Challenge:
Every line below should be repeated exactly.

──────

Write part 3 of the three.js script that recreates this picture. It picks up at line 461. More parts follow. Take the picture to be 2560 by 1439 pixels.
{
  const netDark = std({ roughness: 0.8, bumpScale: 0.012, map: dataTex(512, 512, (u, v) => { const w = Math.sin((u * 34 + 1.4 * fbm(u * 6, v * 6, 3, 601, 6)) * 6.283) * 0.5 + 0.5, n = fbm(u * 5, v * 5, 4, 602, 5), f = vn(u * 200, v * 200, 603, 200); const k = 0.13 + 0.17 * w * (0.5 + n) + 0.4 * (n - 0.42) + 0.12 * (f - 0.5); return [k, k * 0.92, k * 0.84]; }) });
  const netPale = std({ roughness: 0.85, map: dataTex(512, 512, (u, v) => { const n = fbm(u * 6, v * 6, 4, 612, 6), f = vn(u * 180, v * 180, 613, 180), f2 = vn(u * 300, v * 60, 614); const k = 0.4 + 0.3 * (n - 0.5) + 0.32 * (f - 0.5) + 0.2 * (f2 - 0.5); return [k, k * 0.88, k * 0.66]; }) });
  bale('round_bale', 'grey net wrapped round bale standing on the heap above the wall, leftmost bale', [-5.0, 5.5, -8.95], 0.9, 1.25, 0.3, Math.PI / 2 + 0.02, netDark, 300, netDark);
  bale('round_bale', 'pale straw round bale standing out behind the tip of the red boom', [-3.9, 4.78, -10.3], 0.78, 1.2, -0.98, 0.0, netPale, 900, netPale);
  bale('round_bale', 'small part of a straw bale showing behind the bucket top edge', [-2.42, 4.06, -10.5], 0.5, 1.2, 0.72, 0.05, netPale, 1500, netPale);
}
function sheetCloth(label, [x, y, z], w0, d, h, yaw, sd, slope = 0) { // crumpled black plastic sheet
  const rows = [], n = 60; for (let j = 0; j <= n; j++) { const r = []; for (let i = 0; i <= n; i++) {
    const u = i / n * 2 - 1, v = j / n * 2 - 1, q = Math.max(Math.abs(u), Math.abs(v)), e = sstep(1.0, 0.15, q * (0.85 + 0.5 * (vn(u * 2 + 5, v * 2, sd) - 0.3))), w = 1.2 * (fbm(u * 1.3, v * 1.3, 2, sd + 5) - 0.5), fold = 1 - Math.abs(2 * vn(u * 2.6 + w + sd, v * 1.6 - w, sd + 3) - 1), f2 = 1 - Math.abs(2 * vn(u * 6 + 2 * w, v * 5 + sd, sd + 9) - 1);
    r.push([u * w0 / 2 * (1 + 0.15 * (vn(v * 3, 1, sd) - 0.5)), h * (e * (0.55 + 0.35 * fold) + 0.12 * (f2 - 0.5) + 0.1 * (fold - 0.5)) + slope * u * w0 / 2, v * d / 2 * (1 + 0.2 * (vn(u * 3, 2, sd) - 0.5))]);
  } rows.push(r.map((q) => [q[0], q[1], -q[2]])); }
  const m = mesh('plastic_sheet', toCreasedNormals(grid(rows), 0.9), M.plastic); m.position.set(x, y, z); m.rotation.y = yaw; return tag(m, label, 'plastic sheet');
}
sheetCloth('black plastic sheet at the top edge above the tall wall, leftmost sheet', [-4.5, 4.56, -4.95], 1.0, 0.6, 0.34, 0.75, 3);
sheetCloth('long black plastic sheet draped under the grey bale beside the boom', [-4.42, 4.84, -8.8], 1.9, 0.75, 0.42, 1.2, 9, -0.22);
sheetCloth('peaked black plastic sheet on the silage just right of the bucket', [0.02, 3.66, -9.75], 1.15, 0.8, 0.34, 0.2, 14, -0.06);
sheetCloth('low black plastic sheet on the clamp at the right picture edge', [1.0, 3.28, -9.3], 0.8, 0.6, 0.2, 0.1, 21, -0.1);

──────

Output for this task:
Write part 3 of the three.js script that recreates this picture. It picks up at line 461. More parts follow. Take the picture to be 2560 by 1439 pixels.
{
  const netDark = std({ roughness: 0.8, bumpScale: 0.012, map: dataTex(512, 512, (u, v) => { const w = Math.sin((u * 34 + 1.4 * fbm(u * 6, v * 6, 3, 601, 6)) * 6.283) * 0.5 + 0.5, n = fbm(u * 5, v * 5, 4, 602, 5), f = vn(u * 200, v * 200, 603, 200); const k = 0.13 + 0.17 * w * (0.5 + n) + 0.4 * (n - 0.42) + 0.12 * (f - 0.5); return [k, k * 0.92, k * 0.84]; }) });
  const netPale = std({ roughness: 0.85, map: dataTex(512, 512, (u, v) => { const n = fbm(u * 6, v * 6, 4, 612, 6), f = vn(u * 180, v * 180, 613, 180), f2 = vn(u * 300, v * 60, 614); const k = 0.4 + 0.3 * (n - 0.5) + 0.32 * (f - 0.5) + 0.2 * (f2 - 0.5); return [k, k * 0.88, k * 0.66]; }) });
  bale('round_bale', 'grey net wrapped round bale standing on the heap above the wall, leftmost bale', [-5.0, 5.5, -8.95], 0.9, 1.25, 0.3, Math.PI / 2 + 0.02, netDark, 300, netDark);
  bale('round_bale', 'pale straw round bale standing out behind the tip of the red boom', [-3.9, 4.78, -10.3], 0.78, 1.2, -0.98, 0.0, netPale, 900, netPale);
  bale('round_bale', 'small part of a straw bale showing behind the bucket top edge', [-2.42, 4.06, -10.5], 0.5, 1.2, 0.72, 0.05, netPale, 1500, netPale);
}
function sheetCloth(label, [x, y, z], w0, d, h, yaw, sd, slope = 0) { // crumpled black plastic sheet
  const rows = [], n = 60; for (let j = 0; j <= n; j++) { const r = []; for (let i = 0; i <= n; i++) {
    const u = i / n * 2 - 1, v = j / n * 2 - 1, q = Math.max(Math.abs(u), Math.abs(v)), e = sstep(1.0, 0.15, q * (0.85 + 0.5 * (vn(u * 2 + 5, v * 2, sd) - 0.3))), w = 1.2 * (fbm(u * 1.3, v * 1.3, 2, sd + 5) - 0.5), fold = 1 - Math.abs(2 * vn(u * 2.6 + w + sd, v * 1.6 - w, sd + 3) - 1), f2 = 1 - Math.abs(2 * vn(u * 6 + 2 * w, v * 5 + sd, sd + 9) - 1);
    r.push([u * w0 / 2 * (1 + 0.15 * (vn(v * 3, 1, sd) - 0.5)), h * (e * (0.55 + 0.35 * fold) + 0.12 * (f2 - 0.5) + 0.1 * (fold - 0.5)) + slope * u * w0 / 2, v * d / 2 * (1 + 0.2 * (vn(u * 3, 2, sd) - 0.5))]);
  } rows.push(r.map((q) => [q[0], q[1], -q[2]])); }
  const m = mesh('plastic_sheet', toCreasedNormals(grid(rows), 0.9), M.plastic); m.position.set(x, y, z); m.rotation.y = yaw; return tag(m, label, 'plastic sheet');
}
sheetCloth('black plastic sheet at the top edge above the tall wall, leftmost sheet', [-4.5, 4.56, -4.95], 1.0, 0.6, 0.34, 0.75, 3);
sheetCloth('long black plastic sheet draped under the grey bale beside the boom', [-4.42, 4.84, -8.8], 1.9, 0.75, 0.42, 1.2, 9, -0.22);
sheetCloth('peaked black plastic sheet on the silage just right of the bucket', [0.02, 3.66, -9.75], 1.15, 0.8, 0.34, 0.2, 14, -0.06);
sheetCloth('low black plastic sheet on the clamp at the right picture edge', [1.0, 3.28, -9.3], 0.8, 0.6, 0.2, 0.1, 21, -0.1);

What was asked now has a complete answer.